**Task to complete**: Can you write out all the lines word for word, with no pictures?

**Information provided**:
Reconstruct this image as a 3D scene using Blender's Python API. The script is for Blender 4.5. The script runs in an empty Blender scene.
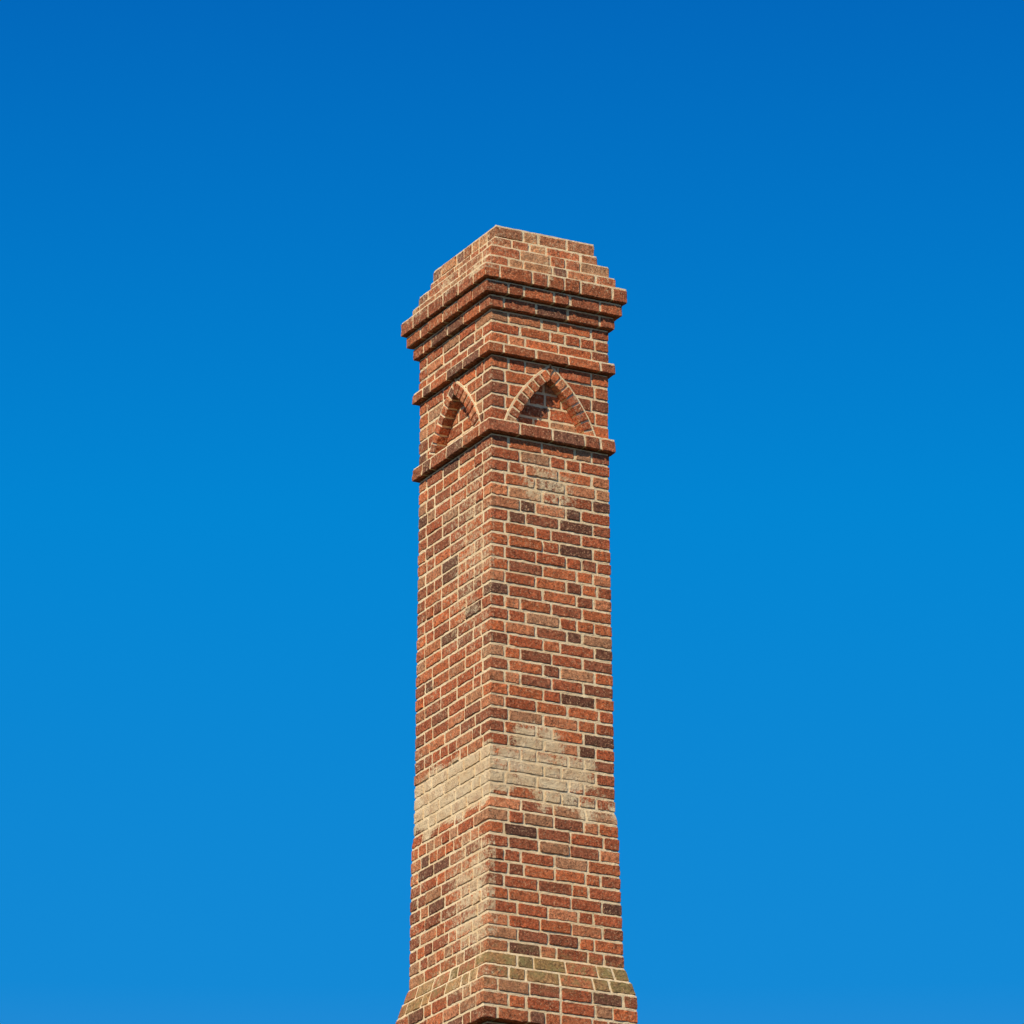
import bpy, bmesh, math, random
import numpy as np
from mathutils import Vector, noise

random.seed(23)
YAW=27.5
W, L = 0.764, 0.92
ZB = 1.6            # camera height; feature heights below are relative to the eye
JT = 0.0150         # mortar joint
BD = 0.105          # brick depth
AL = 1.15           # arch widening on the long faces

# ------------------------------------------------------------------ mesh accumulators
class Acc:
    def __init__(s): s.v=[]; s.f=[]; s.c=[]; s.l=[]; s.n=0
    def add(s, V, F, col, lime):
        s.v.append(V); s.f.extend([tuple(i+s.n for i in f) for f in F]); s.n+=len(V)
        s.c.extend([col]*len(F))
        if callable(lime):
            for f in F:
                c=V[list(f)].mean(axis=0); s.l.append(lime(c))
        else: s.l.extend([lime]*len(F))
    def build(s, name, mat, parent, smooth=False):
        me=bpy.data.meshes.new(name)
        V=np.concatenate(s.v)
        me.from_pydata([tuple(p) for p in V],[],s.f)
        a=me.attributes.new('bcol','FLOAT_COLOR','FACE')
        a.data.foreach_set('color', np.array([list(c)+[1.0] for c in s.c],dtype=np.float32).ravel())
        b=me.attributes.new('lime','FLOAT','FACE')
        b.data.foreach_set('value', np.array(s.l,dtype=np.float32))
        bm=bmesh.new(); bm.from_mesh(me)
        bmesh.ops.recalc_face_normals(bm, faces=bm.faces)
        bm.to_mesh(me); bm.free()
        for p in me.polygons: p.use_smooth=smooth
        me.materials.append(mat)
        o=bpy.data.objects.new(name,me); bpy.context.collection.objects.link(o)
        o.parent=parent
        return o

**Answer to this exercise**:
Reconstruct this image as a 3D scene using Blender's Python API. The script is for Blender 4.5. The script runs in an empty Blender scene.
import bpy, bmesh, math, random
import numpy as np
from mathutils import Vector, noise

random.seed(23)
YAW=27.5
W, L = 0.764, 0.92
ZB = 1.6            # camera height; feature heights below are relative to the eye
JT = 0.0150         # mortar joint
BD = 0.105          # brick depth
AL = 1.15           # arch widening on the long faces

# ------------------------------------------------------------------ mesh accumulators
class Acc:
    def __init__(s): s.v=[]; s.f=[]; s.c=[]; s.l=[]; s.n=0
    def add(s, V, F, col, lime):
        s.v.append(V); s.f.extend([tuple(i+s.n for i in f) for f in F]); s.n+=len(V)
        s.c.extend([col]*len(F))
        if callable(lime):
            for f in F:
                c=V[list(f)].mean(axis=0); s.l.append(lime(c))
        else: s.l.extend([lime]*len(F))
    def build(s, name, mat, parent, smooth=False):
        me=bpy.data.meshes.new(name)
        V=np.concatenate(s.v)
        me.from_pydata([tuple(p) for p in V],[],s.f)
        a=me.attributes.new('bcol','FLOAT_COLOR','FACE')
        a.data.foreach_set('color', np.array([list(c)+[1.0] for c in s.c],dtype=np.float32).ravel())
        b=me.attributes.new('lime','FLOAT','FACE')
        b.data.foreach_set('value', np.array(s.l,dtype=np.float32))
        bm=bmesh.new(); bm.from_mesh(me)
        bmesh.ops.recalc_face_normals(bm, faces=bm.faces)
        bm.to_mesh(me); bm.free()
        for p in me.polygons: p.use_smooth=smooth
        me.materials.append(mat)
        o=bpy.data.objects.new(name,me); bpy.context.collection.objects.link(o)
        o.parent=parent
        return o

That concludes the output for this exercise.